Any American who has turned on the news lately could watch many young immigrants taking a first step toward the American dream. The Department of Homeland Security began taking applications on Aug. 15 for "deferred action for childhood arrivals," temporary relief from deportation for unauthorized immigrants who were brought to the USA as children.
But what you did not see in the stories of thousands lining up in Chicago or packing churches in New York were the many children who should benefit but won't. Deferred action is intended for children who are "American" in everything but legal status, but the program's idea of "American" is unlikely to include the children who picked the oranges for your juice or the tomatoes on your hamburgers.
It is common knowledge that the U.S. agricultural industry depends on immigrant labor. What is less well-known is that hundreds of thousands of children, often starting full-time at age 11 or 12, are working in the fields. Under federal law, children can legally work in agriculture at younger ages, for longer hours and under more hazardous conditions than other working children. Many of them are U.S. citizens, but there are also plenty of unauthorized migrant children.

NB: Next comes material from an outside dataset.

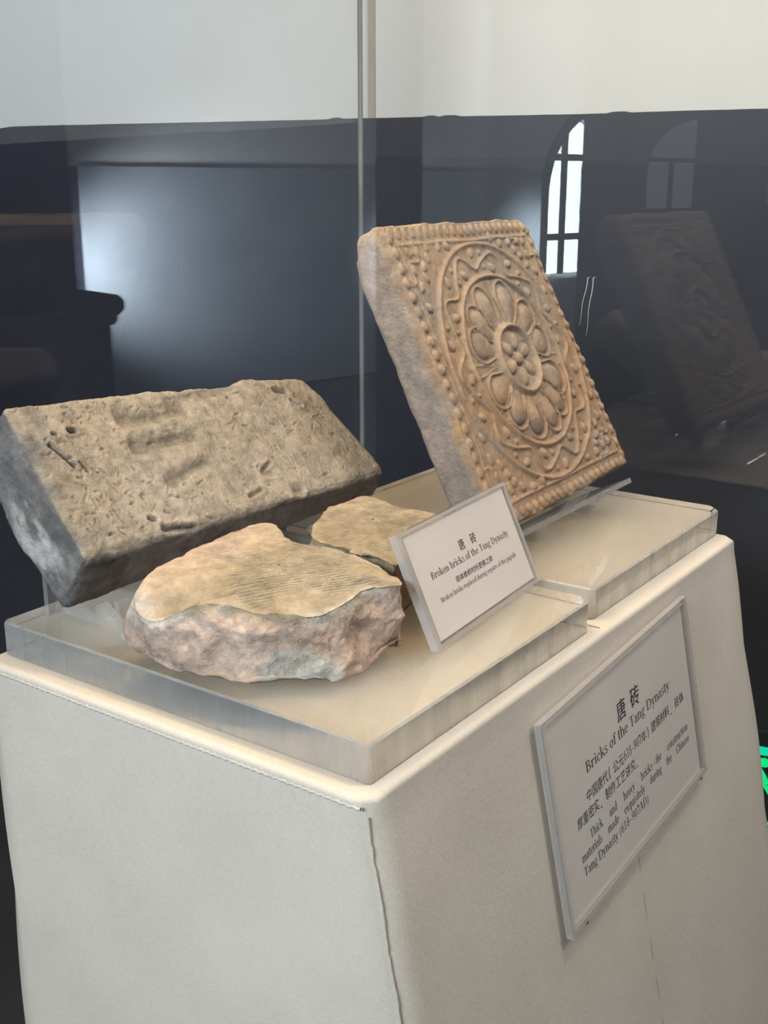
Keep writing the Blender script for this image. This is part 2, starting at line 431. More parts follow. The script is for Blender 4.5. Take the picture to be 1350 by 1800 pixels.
prism('figure', [(0.006, 0.405), (0.012, 0.404), (0.026, 0.384), (0.027, 0.377), (0.022, 0.373), (0.015, 0.374), (0.004, 0.392)], 0.012, 0.0135, M_green2, sx)
prism('figure', [(0.030, 0.405), (0.040, 0.404), (0.052, 0.388), (0.064, 0.387), (0.064, 0.379), (0.047, 0.379)], 0.012, 0.0135, M_green, sx)
prism('arrow', [(0.12, 0.400), (0.20, 0.400), (0.20, 0.385), (0.24, 0.407), (0.20, 0.429), (0.20, 0.414), (0.12, 0.414)], 0.012, 0.0135, M_green, sx)

# ------------------------------------------------------------------ fabric covered pedestal
ped = thing('pedestal', (-0.19, 0.34, 0), 'cream fabric covered pedestal carrying the bricks, its label side sloping outwards', 'pedestal')
KX, KY = 0.182, 0.085
X0, X1, Y0, Y1 = -0.387, 0.012, -0.018, 0.687
def ring(z, inset, rad=0.012, n=8):
    d = max(0.0, 1.0 - z - 0.01)
    x0, x1, y0, y1 = X0 + inset, X1 + KX * d - inset, Y0 + inset, Y1 + KY * d - inset
    r = []
    for cx, cy, t0 in ((x1 - rad, y0 + rad, -90), (x1 - rad, y1 - rad, 0), (x0 + rad, y1 - rad, 90), (x0 + rad, y0 + rad, 180)):
        for k in range(n + 1):
            t = math.radians(t0 + 90 * k / n); r.append((cx + rad * math.cos(t), cy + rad * math.sin(t), z))
    # resample the straight runs so that the cloth can be slack
    R = []
    for i in range(len(r)):
        p, q = np.array(r[i]), np.array(r[(i + 1) % len(r)])
        m_ = max(1, int(np.linalg.norm(q - p) / 0.02))
        for k in range(m_): R.append(tuple(p + (q - p) * k / m_))
    return R
base = ring(1.0, 0.005); N = len(base)
rings = []
for t in np.linspace(0, math.pi / 2, 7):
    rings.append((1.0 - 0.005 * (1 - math.cos(t)), 0.005 * (1 - math.sin(t))))
for z in list(np.linspace(0.985, 0.55, 40)) + [0.4, 0.25, 0.1, 0.001]:
    rings.append((z, 0.0))
V = []; F = []
for z, ins in rings:
    rr = ring(z, ins)
    # same sample count on each ring by arc-length mapping
    rr = np.array(rr); L_ = np.r_[0, np.cumsum(np.linalg.norm(np.diff(np.vstack([rr, rr[:1]]), axis=0), axis=1))]
    u = np.linspace(0, 1, N, endpoint=False) * L_[-1]; cl = np.vstack([rr, rr[:1]])
    V += [tuple(np.array([np.interp(s, L_, cl[:, k]) for k in range(3)])) for s in u]
V = np.array(V)
nr = len(rings)
for i in range(nr - 1):
    for j in range(N):
        F.append((i * N + j, (i + 1) * N + j, (i + 1) * N + (j + 1) % N, i * N + (j + 1) % N))
dsl = sstep(0.0, 0.06, 1.0 - V[:, 2])
wob = fbm(V * np.array([1, 1, 0.5]), 7.0, 3, 5) * 0.0016 * dsl
cen = np.array([-0.19, 0.35, 0])
dirx = np.where(np.abs(V[:, 0] - (X0 + X1) / 2) / 0.2 > np.abs(V[:, 1] - 0.35) / 0.365, np.sign(V[:, 0] + 0.19), 0)
diry = np.where(dirx == 0, np.sign(V[:, 1] - 0.35), 0)
V[:, 0] += dirx * wob; V[:, 1] += diry * wob
cover_v = [tuple(v) for v in V]
F.append(tuple(range(N)))
cover = mesh_obj('fabric_cover', cover_v, F, M_fabric, ped, True)
cover.data.polygons[len(cover.data.polygons) - 1].use_smooth = False
def tube(name, pts, r, m, parent, n=6):
    pts = [np.array(p, float) for p in pts]; V = []; F = []
    for i, p in enumerate(pts):
        t = pts[min(i + 1, len(pts) - 1)] - pts[max(i - 1, 0)]; t /= np.linalg.norm(t) + 1e-12
        a = np.cross(t, [0.31, 0.2, 0.93]); a /= np.linalg.norm(a); b = np.cross(t, a)
        for k in range(n):
            th = 2 * math.pi * k / n; V.append(p + r * (math.cos(th) * a + math.sin(th) * b))
        if i:
            for k in range(n): F.append(((i - 1) * n + k, (i - 1) * n + (k + 1) % n, i * n + (k + 1) % n, i * n + k))
    return mesh_obj(name, V, F, m, parent, True)
rs = random.Random(3)
# stitched seam along the top front edge
tube('top_seam', [(x, Y0 + 0.0002 + 0.0004 * rs.random(), 0.9925 + 0.0012 * (k % 2)) for k, x in enumerate(np.arange(X0 + 0.012, X1 - 0.006, 0.0032))], 0.0012, M_seamth, ped)
# piped seam down the near corner
cs = []
for z in np.linspace(0.987, 0.55, 120):
    d = max(0, 0.99 - z); cs.append((X1 + KX * d - 0.0045 + 0.0012 * math.sin(z * 90) * rs.random(), Y0 + 0.0034, z))
tube('corner_seam', cs, 0.0010, M_seamth, ped)
# joint between the two panels of the label side
cs = []
for z in np.linspace(0.998, 0.5, 110):
    d = max(0, 0.99 - z); dy = 0.343 + 0.055 * (1.0 - z); xx = X1 + KX * d - (0.006 if z > 0.995 else 0.0012) + 0.0004 * math.sin(z * 140)
    cs.append((xx, dy + 0.001 * math.sin(z * 33), z))
tube('side_seam', cs, 0.0013, M_crease, ped)
tube('side_seam', [(x, 0.343, 1.0003) for x in np.linspace(-0.02, X1 - 0.008, 8)], 0.0009, M_crease, ped)

# ------------------------------------------------------------------ acrylic risers
def riser(x0, x1, y0, y1, cuts, label):
    """thick clear block with cut corners; cuts = (near, right-back, left-back, left-front)"""
    c = cuts
    pl = []
    for (x, y), (dx, dy), k in (((x1, y0), (-1, 1), c[0]), ((x1, y1), (-1, -1), c[1]), ((x0, y1), (1, -1), c[2]), ((x0, y0), (1, 1), c[3])):
        a = (x + dx * k, y); b = (x, y + dy * k)
        pl += [a, b] if (x, y) in ((x1, y0), (x0, y1)) else [b, a]
    bm = bmesh.new()
    lo = [bm.verts.new((x, y, 1.0006)) for x, y in pl]; hi = [bm.verts.new((x, y, ZT)) for x, y in pl]
    n = len(pl)
    bm.faces.new(hi)
    for i in range(n): bm.faces.new([lo[i], lo[(i + 1) % n], hi[(i + 1) % n], hi[i]])
    bmesh.ops.recalc_face_normals(bm, faces=bm.faces)
    ed = [e for e in bm.edges if abs(e.verts[0].co.z - e.verts[1].co.z) < 1e-6 and e.verts[0].co.z > 1.01]
    bmesh.ops.bevel(bm, geom=ed, offset=0.0016, segments=1, affect='EDGES')
    o = bm_obj('acrylic_riser', bm, M_acrside)
    o.data.materials.append(M_acrtop); o.data.materials.append(M_acrback); o.data.materials.append(M_acryl)
    for f in o.data.polygons:
        if f.normal.z < -0.95: f.material_index = 1
        elif f.normal.z > 0.95: f.material_index = 3
        elif f.normal.x < -0.3 or f.normal.y > 0.3: f.material_index = 2
    V = [(x, y, 1.0004) for x, y in pl] + [(x, y, 1.0012) for x, y in pl]; n = len(pl)
    V = [(x + (0.001 if x < -0.2 else -0.001), y + (0.001 if abs(y - y0) < abs(y - y1) else -0.001), z) for x, y, z in V]
    pd = mesh_obj('brightening_sheet', V, [tuple(range(n))[::-1], tuple(range(n, 2 * n))] + [(i, (i + 1) % n, n + (i + 1) % n, n + i) for i in range(n)], M_cream, o)  # added sheet, paler than the cloth beneath to brighten the riser
    return tag(o, label, 'riser', 'thick acrylic risers on the pedestal')
riser(-0.381, 0.0, 0.0, 0.335, (0.002, 0.010, 0.008, 0.004), 'thick clear acrylic block at the front under the broken bricks')
riser(-0.378, -0.009, 0.356, 0.690, (0.004, 0.013, 0.010, 0.010), 'thick clear acrylic block at the back under the carved tile')

# ------------------------------------------------------------------ carved flower tile
TL, TR, BR, BL = [np.array(v) for v in ((-0.2770, 0.3980, 1.3440), (-0.2915, 0.7190, 1.3425), (-0.1400, 0.7300, 1.0545), (-0.1305, 0.3975, 1.0500))]
TL, TR, BR, BL = [CAM + (v - CAM) * 0.965 for v in (TL, TR, BR, BL)]
tn = np.cross(BR - BL, TL - BL); tn /= np.linalg.norm(tn)
if tn[0] < 0: tn = -tn
TW = 0.3156; TT = 0.0483
clay = surface('fired_clay', (0.74, 0.74, 0.74), (1.14, 1.13, 1.11), 60.0, 0.92, 0.55, 300.0, 0.0015, 0.15, detail=12.0, attr='clay')
clay_rough = surface('rough_clay', (0.66, 0.66, 0.66), (1.18, 1.16, 1.13), 60.0, 0.95, 0.9, 260.0, 0.0026, 0.12, detail=12.0, attr='clay')
tile = thing('carved_tile', tuple((BL + BR) / 2), 'square ochre tile carved with a lotus flower, leaning on a clear stand', 'tile')
NG = 400
uu, vv = np.meshgrid(np.linspace(0, 1, NG + 1), np.linspace(0, 1, NG + 1), indexing='ij')
U = uu.ravel(); Vv = vv.ravel()
g3 = np.stack([U, Vv, np.zeros_like(U)], -1)
# hand-made wobble of the drawing
wu = U + 0.006 * fbm(g3, 6.0, 2, 21); wv_ = Vv + 0.006 * fbm(g3, 6.0, 2, 37)
cx_, cy_ = 0.512, 0.492
dx, dy = wu - cx_, wv_ - cy_
rr = np.hypot(dx, dy); th = np.arctan2(dy, dx)
H = np.zeros_like(U)
def rid(d, w_): return np.exp(-(d / w_) ** 2)
inframe = (wu > 0.052) & (wu < 0.948) & (wv_ > 0.060) & (wv_ < 0.932)
# frame lines (double)
lu0 = rid(wu - 0.060, 0.0055) + 0.7 * rid(wu - 0.078, 0.004); lu1 = rid(wu - 0.940, 0.0055)
lv0 = rid(wv_ - 0.066, 0.0065); lv1 = rid(wv_ - 0.924, 0.0065)
inu = sstep(0.045, 0.06, wu) * sstep(0.045, 0.06, 1 - wu); inv_ = sstep(0.05, 0.065, wv_) * sstep(0.055, 0.07, 1 - wv_)
frame_r = np.maximum(np.maximum(lu0, lu1) * inv_, np.maximum(lv0, lv1) * inu)
H = np.maximum(H, 0.0030 * frame_r)
def bump(cu, cv, ru, rv, a, ang=0.0):
    global H
    c, s = math.cos(ang), math.sin(ang)
    x = (wu - cu) * c + (wv_ - cv) * s; y = -(wu - cu) * s + (wv_ - cv) * c
    q = 1 - (x / ru) ** 2 - (y / rv) ** 2
    H = np.where(q > 0, np.maximum(H, a * np.sqrt(np.clip(q, 0, 1))), H)
    e = np.sqrt(np.clip((x / ru) ** 2 + (y / rv) ** 2, 0, 9))
    H = H - 0.0008 * np.exp(-((e - 1.2) / 0.2) ** 2)
rg = np.random.RandomState(11)
for k in range(20):
    t = 0.05 + k * 0.0472
    bump(0.029 + 0.003 * rg.randn(), t, 0.0165, 0.019, 0.0046)
    bump(0.970 + 0.002 * rg.randn(), t, 0.0150, 0.018, 0.0040)
for k in range(22):
    t = 0.04 + k * 0.0435
    bump(t, 0.961, 0.0165, 0.020, 0.0036); bump(t, 0.026, 0.0150, 0.018, 0.0042)
# rings
out_r = rid(rr - 0.424 - 0.006 * np.sin(2 * th + 0.8), 0.0090); in_r = rid(rr - 0.306 - 0.004 * np.sin(3 * th), 0.0105)
H = np.maximum(H, 0.0042 * out_r * inframe); H = np.maximum(H, 0.0050 * in_r)
# waving vine between the rings, with buds in its bays
nwave = 10
tw = th * nwave + 0.8
tri = np.sin(tw + 0.45 * np.sin(tw))
vine = rid(rr - (0.364 + 0.031 * tri), 0.0075)
H = np.maximum(H, 0.0036 * vine)
for k in range(nwave):
    for sgn, rad in ((1, 0.338), (-1, 0.390)):
        a = (math.pi / 2 * sgn - 0.8 + 2 * math.pi * k) / nwave
        bump(cx_ + rad * math.cos(a), cy_ + rad * math.sin(a), 0.021, 0.0155, 0.0046, a + 0.8 * sgn)
        a2 = a + 0.16 * sgn
        bump(cx_ + rad * math.cos(a2), cy_ + rad * math.sin(a2), 0.011, 0.010, 0.0032, a2)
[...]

We learned, for example, of Ingrid Perez, a 17-year-old migrant farmworker who is unlikely to benefit from deferred action. To be eligible, applicants must be in school, have graduated from high school or have a GED, or be an honorably discharged veteran. But Ingrid, an honor roll student, dropped out of school to work. Children who move with their parents from state to state with planting and harvest change schools, on average, three times a year. They are also often under financial pressure to help support their families. As a result, child farmworkers drop out at four times the national average.

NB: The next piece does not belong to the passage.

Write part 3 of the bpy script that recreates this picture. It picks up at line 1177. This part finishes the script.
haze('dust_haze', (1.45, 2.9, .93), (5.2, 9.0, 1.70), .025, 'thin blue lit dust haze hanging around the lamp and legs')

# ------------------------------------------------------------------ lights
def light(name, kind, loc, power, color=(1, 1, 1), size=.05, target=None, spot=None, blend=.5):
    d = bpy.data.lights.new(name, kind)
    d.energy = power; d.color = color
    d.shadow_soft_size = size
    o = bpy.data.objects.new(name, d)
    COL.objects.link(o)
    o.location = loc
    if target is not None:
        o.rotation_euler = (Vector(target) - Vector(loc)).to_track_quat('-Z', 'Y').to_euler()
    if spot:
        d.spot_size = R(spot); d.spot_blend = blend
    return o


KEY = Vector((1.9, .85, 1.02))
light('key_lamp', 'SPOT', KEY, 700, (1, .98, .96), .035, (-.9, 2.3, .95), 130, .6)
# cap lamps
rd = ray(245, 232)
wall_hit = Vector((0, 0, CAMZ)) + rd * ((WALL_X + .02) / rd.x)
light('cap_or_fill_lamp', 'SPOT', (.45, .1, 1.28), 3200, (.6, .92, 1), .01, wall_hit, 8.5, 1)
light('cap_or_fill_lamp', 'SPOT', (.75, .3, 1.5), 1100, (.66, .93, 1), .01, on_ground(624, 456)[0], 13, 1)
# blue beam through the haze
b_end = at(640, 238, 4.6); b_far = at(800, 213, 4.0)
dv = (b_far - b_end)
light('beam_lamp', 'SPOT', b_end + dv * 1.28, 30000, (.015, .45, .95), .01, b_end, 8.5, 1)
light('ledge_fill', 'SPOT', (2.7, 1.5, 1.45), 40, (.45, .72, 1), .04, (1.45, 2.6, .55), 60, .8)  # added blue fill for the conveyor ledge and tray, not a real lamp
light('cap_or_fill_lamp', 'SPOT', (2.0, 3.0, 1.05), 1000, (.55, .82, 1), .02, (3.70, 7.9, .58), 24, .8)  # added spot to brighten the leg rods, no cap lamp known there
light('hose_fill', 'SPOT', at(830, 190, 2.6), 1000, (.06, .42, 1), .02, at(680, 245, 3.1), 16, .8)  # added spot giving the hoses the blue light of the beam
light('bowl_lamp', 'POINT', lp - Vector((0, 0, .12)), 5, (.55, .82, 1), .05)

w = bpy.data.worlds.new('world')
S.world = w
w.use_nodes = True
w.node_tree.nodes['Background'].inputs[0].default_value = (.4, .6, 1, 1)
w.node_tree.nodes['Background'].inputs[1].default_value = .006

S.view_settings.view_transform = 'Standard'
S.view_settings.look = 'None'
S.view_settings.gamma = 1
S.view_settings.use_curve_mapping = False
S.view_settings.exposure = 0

Applicants must also prove they have been in the country since June 15, 2007, but the usual ways of proving "continuous presence" through utility bills and leases will be difficult for children who live in migrant housing. Child farmworkers in rural areas are less likely to find lawyers who can help them with the application, especially because federally funded legal services organizations are barred from serving unauthorized immigrants.

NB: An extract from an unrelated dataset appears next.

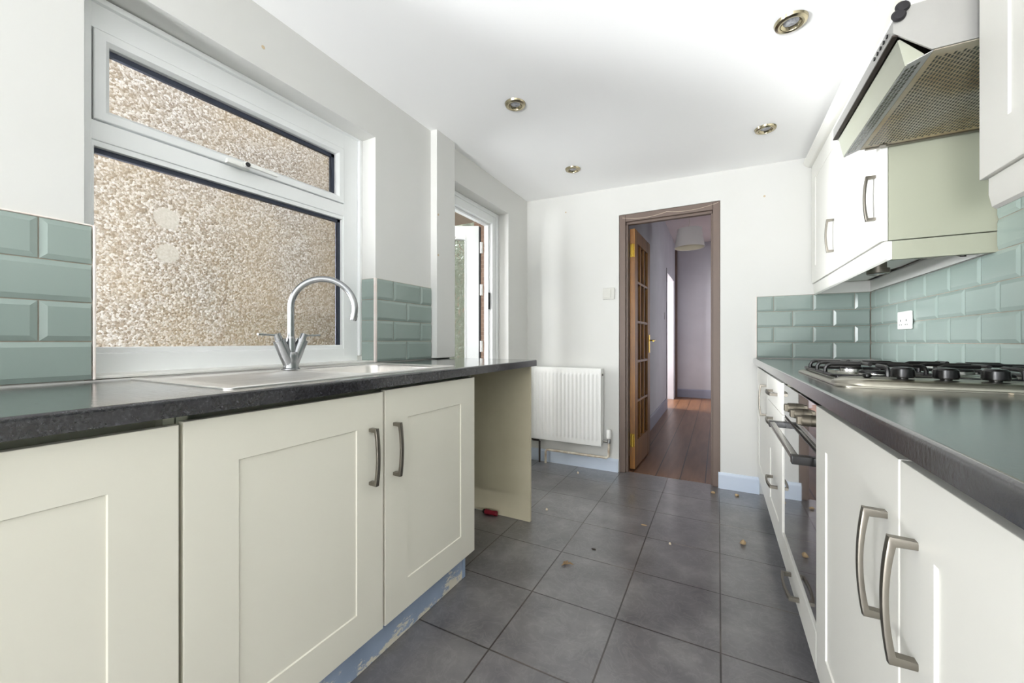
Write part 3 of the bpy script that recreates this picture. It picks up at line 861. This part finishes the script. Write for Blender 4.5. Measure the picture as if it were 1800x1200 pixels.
# mixer tap
TXx, TYy = -1.352, .868
zt -= .0036 * (1.97 - TYy) + .0005
tp = thing('mixer_tap', 'tall satin chrome swan-neck mixer tap on the sink', 'tap', (TXx, TYy, zt))
tb = MB()
tb.lathe([(0, 0), (.030, 0), (.030, .003), (.025, .006), (.0235, .030), (.026, .05), (.022, .062), (0, .064)], (TXx, TYy, zt), n=32)
for sg in (-1, 1):
    p0 = Vector((TXx, TYy + sg * .006, zt + .022)); p1 = Vector((TXx, TYy + sg * .037, zt + .092))
    tb.tube([p0, p0.lerp(p1, .5), p1], [.0205, .0205, .0195], 24)
    tb.tube([p1, p1.lerp(p1 + (p1 - p0).normalized(), .014)], [.0203, .0203], 24)
tb.tube([(TXx, TYy, zt + .03), (TXx, TYy, zt + .11), (TXx, TYy, zt + .118)], [.017, .0145, .012], 24)
tb.build('tap_body', M['tap'], tp)
for sg in (-1, 1):
    hb = MB()
    p0 = Vector((TXx, TYy + sg * .041, zt + .103)); ax = Vector((0, sg * .38, .92)).normalized()
    hb.cyl(p0, p0 + ax * .026, .0125, .0115, 20)
    q = p0 + ax * .02
    hb.box(-.006, .006, 0, .066, -.0035, .0035, .002, fn=lambda x, y, z: (q.x + x, q.y + sg * y, q.z + z + .04 * y))
    hb.build('tap_lever', M['tap'], tp)
ux, uy = .15 / .2121, .152 / .2136
Rr = .1065; zb_ = 1.122
sp = [(TXx, TYy, zt + .10), (TXx, TYy, 1.06)]
for i in range(0, 25):
    a = PI - (PI + .25) * i / 24
    rr = Rr + Rr * math.cos(a); sp.append((TXx + ux * rr, TYy + uy * rr, zb_ + Rr * math.sin(a)))
spt = MB().tube(sp, .0112, 18).build('spout', M['tap'], tp)
e0, e1 = Vector(sp[-2]), Vector(sp[-1]); dd = (e1 - e0).normalized()
nz = MB().tube([e1 - dd * .004, e1 + dd * .012, e1 + dd * .018], [.0128, .0128, .0105], 18)
nz.build('spout_nozzle', M['tap'], spt)

# ------------------------------------------------------------------ radiator and pipes
rd = thing('radiator', 'white ribbed panel radiator on the far wall beside the doorway', 'radiator', (-1.09, 2.96, .2))
RX0, RX1, RZ0, RZ1, RYf = -1.385, -.785, .200, .793, 2.942
pn = MB(); t = bmesh.new()
nf = 17; pitch = (RX1 - RX0 - .05) / nf
prof = [(RX0, 0)]
for i in range(nf):
    x = RX0 + .025 + pitch * i
    prof += [(x + pitch * .14, 0), (x + pitch * .30, -.009), (x + pitch * .70, -.009), (x + pitch * .86, 0)]
prof.append((RX1, 0))
levels = [(RZ0, 0, .004), (RZ0 + .006, 0, 0), (RZ0 + .035, 0, 0), (RZ0 + .055, 1, 0), (RZ1 - .055, 1, 0), (RZ1 - .035, 0, 0), (RZ1 - .006, 0, 0), (RZ1, 0, .004)]
grid = [[t.verts.new((x, RYf + yo + (-o if k else 0) * -1 * (1 if k else 0) + back, z)) for (x, o) in prof for yo in (0,)] for (z, k, back) in levels]
for A, B in zip(grid, grid[1:]):
    for k in range(len(prof) - 1): t.faces.new([A[k], A[k + 1], B[k + 1], B[k]])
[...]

Even getting identification, proof of who they are, can be challenging in rural communities. Ingrid has been trying to enroll in a GED course but can't without identification, which she does not have as an unauthorized migrant. She could apply for a passport at the Guatemalan Embassy in Washington, D.C., but that would mean a trip she cannot afford.
Some of these barriers might be addressed through administrative decisions on evidentiary requirements for deferred action. But what is clear is the program of deferred action was not designed for child farmworkers who, like many immigrants throughout U.S. history, live very different lives than middle-class, suburban kids.
Given the tenor of debate over illegal immigration, it's not surprising that the Obama administration designed a program for the best and the brightest immigrant children. But the fact that deferred action will probably exclude many farmworker children underscores how much immigration law is out of sync with the reality of an economy that depends on unauthorized immigrants and American families whose loved ones are unauthorized.
The children who help feed this country have American dreams, too. Congress should create the immigration system these children deserve.
Grace Meng is a U.S. researcher at Human Rights Watch and author of the report "Cultivating Fear: The Vulnerability of Immigrant Farmworkers in the U.S. to Sexual Violence and Sexual Harassment."